Partial searches just got easier in Kerika

Thanks to feedback from users at Washington State’s Department of Fish and Wildlife (hat-tip to Ryan Koval & team!) we improved our Search feature to make it easier to do wild-card searches.

Wildcard searches let you easily find anything, anywhere in Kerika, by just typing in a little bit of text — as little as a single character — and get back results that match on that text.

(Of course, typing in just a single character will return too many results to be useful… 🙂 )

In general, there are two ways to do partial searches:

  • By implementing wildcards in the query that the Kerika user interface delivers to the Solr search engine that we have implemented.
  • By using a NGram Filter or an EdgeNGram filter.

Using filters could result in a huge increase in disk space utilization, and a significant drop in performance, so we opted for the wildcard approach instead.

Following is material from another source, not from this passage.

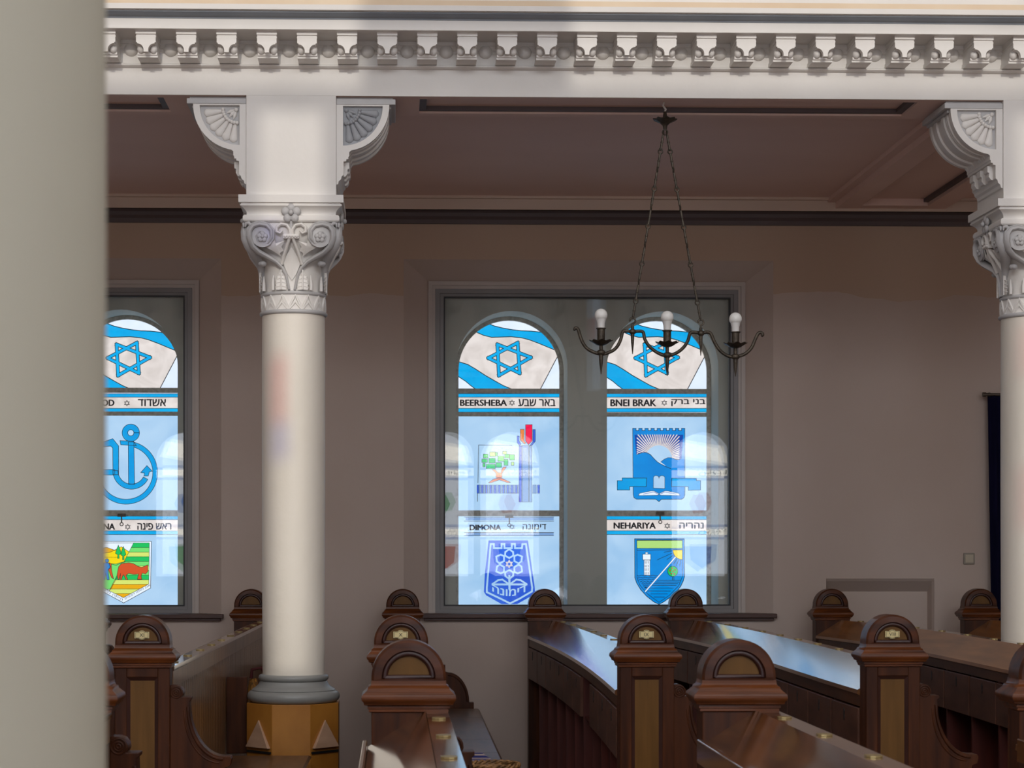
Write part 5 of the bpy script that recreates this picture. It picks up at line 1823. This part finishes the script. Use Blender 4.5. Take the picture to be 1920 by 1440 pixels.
    # bench
    if bench:
        b1 = bench_to if bench_to is not None else a1 - 0.1
        b0 = a0
        nbn = max(1, round((b1 - b0) / 0.78))
        for i in range(nbn):
            y0 = b0 + (b1 - b0) * i / nbn
            y1 = b0 + (b1 - b0) * (i + 1) / nbn
            obj('seat_plank', MB().sweep([(0.125, 0.478), (0.125, 0.503), (bw - 0.013, 0.503), (bw, 0.494), (bw - 0.013, 0.478)], seg(y0 + 0.003, y1 - 0.005, 3)), M['wood_seat'], root, smooth=None)
        for i in range(nbn + 1):
            y0 = b0 + (b1 - b0) * i / nbn
            y0 = min(max(y0, b0 + 0.03), b1 - 0.03)
            obj('seat_support', MB().box(xat(y0) + 0.12, xat(y0) + 0.44, y0 - 0.012, y0 + 0.012, 0.0, 0.478), M['wood_red'], root, smooth=None)
        obj('seat_rail', MB().sweep([(0.40, 0.36), (0.40, 0.478), (0.42, 0.478), (0.42, 0.36)], seg(b0, b1, 6)), M['wood_red'], root, smooth=None)
    if end_board:
        obj('end_board', MB().box(xat(11.0) + 0.11, XCL - 0.256, 10.985, 11.015, 0.48, 0.906), M['wood_z'], root, smooth=None, bevel=0.004)
    if near_post:
        add_post(root, xn_, yn_, near_front, numeral)
        if near_arm:
            part(near_arm, PM[near_arm], root, Vector((xn_, yn_, 0)) - root.location, 0.002)
    if far_post:
        ps = add_post(root, xf, yf, far_front, None, flip=far_front)
        if far_arm:
            part(far_arm, PM[far_arm], root, Vector((xf, yf, 0)) - root.location, 0.002)
    return root


def hx(px, Y):
    return px_x(px, Y)


YP, YE = 8.5, 13.9       # aisle-end and wall-end posts
# far block
make_pew('dark wooden pew numbered XI, left of the standing column', hx(270, YP), YP, hx(471, YE), YE, 0.0, 'XI', bench_to=10.66, bw=0.60, end_board=True)
make_pew('dark wooden pew numbered X, in front of the plain wall between the windows', hx(752, YP), YP, hx(755, YE), YE, 0.0, 'X', near_arm=None, bw=0.535)
make_pew('dark wooden pew numbered IX, below the left half of the middle window', hx(1210, YP), YP, hx(1021, YE), YE, 0.060, 'IX', missing=(3,), far_bow=0.45)
make_pew('dark wooden pew numbered VIII, its sloping desk shining blue', hx(1668, YP), YP, hx(1285, YE), YE, 0.07, 'VIII', far_bow=0.1)
make_pew('dark wooden pew with warm brown desk, right behind the one numbered VIII', hx(2125, YP), YP, hx(1557, YE), YE, 0.13, None, far_bow=0.1, desk_mat='wood_warm')
make_pew('dark wooden pew furthest right, its end post in front of the dark curtain', hx(2590, YP), YP, hx(1835, YE), YE, 0.13, None, far_bow=0.1, desk_mat='wood_warm')
make_pew('dark wooden pew at the far left, mostly hidden by the foreground column', hx(-190, YP), YP, hx(160, 12.1), 12.1, 0.0, None, far_arm='scroll_arm')
# near block, seen from its far ends
YQ, YN = 6.2, 3.4
make_pew('near dark wooden pew in the centre foreground, in front of the one numbered X', hx(766, YQ), YN, hx(766, YQ), YQ, 0.0, None, near_post=False, far_front=True, far_arm='scroll_arm', lip=True)
make_pew('near dark wooden pew right of centre, in front of the ones numbered IX and VIII', hx(1380, YQ), YN, hx(1380, YQ), YQ, 0.0, None, near_post=False, far_front=True, far_arm='scroll_arm', lip=True)
make_pew('near dark wooden pew at the left, only its end showing beside the foreground column', hx(140, YQ), YN, hx(140, YQ), YQ, 0.0, None, near_post=False, far_front=True, far_arm='scroll_arm', lip=True)
make_pew('near dark wooden pew cut off by the lower right corner of the photo', hx(1968, YQ), YN, hx(1968, YQ), YQ, 0.0, None, near_post=False, far_front=True, far_arm='scroll_arm', lip=True)

# ------------------------------------------------------------------ small things
# folded striped cloth on the bench of pew X
x0, x1 = hx(858, 10.4), hx(928, 10.4)
mb = MB()
zt = 0.5035
rings = []
for i in range(9):
    y = 10.16 + i * 0.071
    h = 0.012 + 0.006 * math.sin(i * 1.3)
    xr = x1 - 0.012 * abs(math.sin(i * 0.8)) - 0.006 * i
    rings.append([(x0 - 0.12, y, zt), (xr, y, zt), (xr + 0.004, y, zt + h * 0.5), (xr - 0.01, y, zt + h), (x0 - 0.12, y, zt + h)])
mb.rings(rings)
tag(obj('folded_cloth', mb, M['stripes'], smooth=40), 'folded blue and cream striped cloth lying on the bench of pew X', 'cloth')
# wicker basket on the same bench, near its aisle end
cxp, cyp = 0.440, 8.86
mb = MB()
mb.lathe([(0.02, 0.5045), (0.095, 0.5045), (0.102, 0.52), (0.113, 0.60), (0.118, 0.645), (0.112, 0.648), (0.106, 0.60), (0.09, 0.53), (0.02, 0.528)], cxp, cyp, 40)
for k in range(9):
    z = 0.517 + 0.0145 * k
    r = 0.102 + (z - 0.52) * 0.13
    mb.rings([[(cxp + (r + 0.003 * math.sin(20 * a + k * math.pi) + 0.007 * math.cos(b)) * math.cos(a), cyp + (r + 0.003 * math.sin(20 * a + k * math.pi) + 0.007 * math.cos(b)) * math.sin(a), z + 0.007 * math.sin(b)) for b in [2 * math.pi * j / 6 for j in range(6)]] for a in [2 * math.pi * i / 80 for i in range(81)]], 0, False)
bk_ = obj('wicker_basket', mb, M['straw'], smooth=60)
tag(bk_, 'brown wicker basket on the bench of pew X, at the bottom edge', 'basket')
mb = MB()
for ph in (0, math.pi):
    mb.tube([(cxp + (0.117 + 0.006 * math.cos(12 * a + ph)) * math.cos(a), cyp + (0.117 + 0.006 * math.cos(12 * a + ph)) * math.sin(a), 0.648 + 0.006 * math.sin(12 * a + ph)) for a in [2 * math.pi * i / 120 for i in range(121)]], 0.006, 6)
obj('braided_rim', mb, M['straw'], bk_, smooth=60)
# patterned bag squeezed between pew XI and the column
p = P(471, 1296, 11.5)
mb = MB()
zs = 0.505
for t in range(1):
    rows = [(0.07, zs), (0.075, zs + 0.05), (0.07, zs + 0.2), (0.055, zs + 0.30), (0.035, zs + 0.345), (0.015, zs + 0.35)]
    mb.rings([[(p.x + 0.01 + r * math.cos(a) * 0.6, p.y + 0.03 + r * math.sin(a) * 0.9, z + 0.01 * math.sin(3 * a)) for a in [2 * math.pi * i / 24 for i in range(24)]] for r, z in rows])
bag = obj('shoulder_bag', mb, M['bag'], smooth=60)
tag(bag, 'orange and black patterned bag on the bench between pew XI and the column', 'bag')
hd = MB().tube([(p.x + 0.0, p.y, zs + 0.36), (p.x + 0.005, p.y, zs + 0.41), (p.x + 0.06, p.y, zs + 0.42), (p.x + 0.09, p.y, zs + 0.36)], 0.010, 8)
obj('bag_handle', hd, M['maroon'], bag, smooth=60)
# little arm board at the end of that bench
q = P(457, 1275, 10.62)

# navy curtain on a rod at the right end of the wall
yc = YW - 0.075
xa, xb = px_x(1852, yc), px_x(1990, yc)
za, zb_ = px_z(1196, yc, 1860), px_z(741, yc, 1860)
ct = thing('curtain', ((xa + xb) / 2, yc, za), 'narrow navy curtain hanging from a metal rod beside the right column', 'curtain')
mb = MB()
n = 60
fr, bk_ = [], []
rows = 10
rings = []
for j in range(rows + 1):
    t = j / rows
    z = za + (zb_ - za) * t
    lo = xa + 0.03 * (1 - t)
    ring = []
    for i in range(n + 1):
        x = lo + (xb - lo) * i / n
        ring.append((x, yc + 0.018 * math.sin(i * 0.9) * (1 - 0.3 * t), z))
    for i in range(n, -1, -1):
        x = lo + (xb - lo) * i / n
        ring.append((x, yc + 0.018 * math.sin(i * 0.9) * (1 - 0.3 * t) + 0.006, z))
    rings.append(ring)
mb.rings(rings)
obj('cloth', mb, M['navy'], ct, smooth=60)
zr = px_z(740, yc, 1860)
mb = MB().tube([(px_x(1846, yc), yc - 0.004, zr), (xb + 0.05, yc - 0.004, zr)], 0.011, 10)
mb.tube([(px_x(1842, yc), yc - 0.004, zr), (px_x(1848, yc), yc - 0.004, zr)], 0.017, 10)
mb.tube([(px_x(1853, yc), yc - 0.004, zr), (px_x(1856, yc), yc - 0.004, zr)], 0.015, 10)
mb.tube([(px_x(1850, yc), yc, zr), (px_x(1850, yc), YW, zr)], 0.007, 8)
obj('rod', mb, M['chrome'], ct, smooth=50)

# light switch
q = P(1816.5, 1047.5, YW)
sw = MB().box(q.x - 0.042, q.x + 0.042, YW - 0.012, YW, q.z - 0.042, q.z + 0.042)
so_ = obj('light_switch', sw, M['switchrim'], smooth=None, bevel=0.008)
tag(so_, 'square ivory light switch on the wall left of the navy curtain', 'light switch')
obj('rocker', MB().box(q.x - 0.030, q.x + 0.030, YW - 0.017, YW - 0.012, q.z - 0.030, q.z + 0.030), M['switch'], so_, smooth=None, bevel=0.003)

To implement the wildcard query, we manipulate two variables in Solr: PARTIAL_MATCH_BOOST and EXACT_MATCH_BOOST.

  •  If you search with just one keyword, we show you the exact matches first, and then partial matches: we use PARTIAL_MATCH_BOOST and don’t use EXACT_MATCH_BOOST.
  • If you search with multiple keywords, we show you the results that match across all keywords first, using EXACT_MATCH_BOOST, and don’t use PARTIAL_MATCH_BOOST.

There are more ways of fine-tuning search, of course, but for now we seem to have made enough of an improvement to keep our users happy!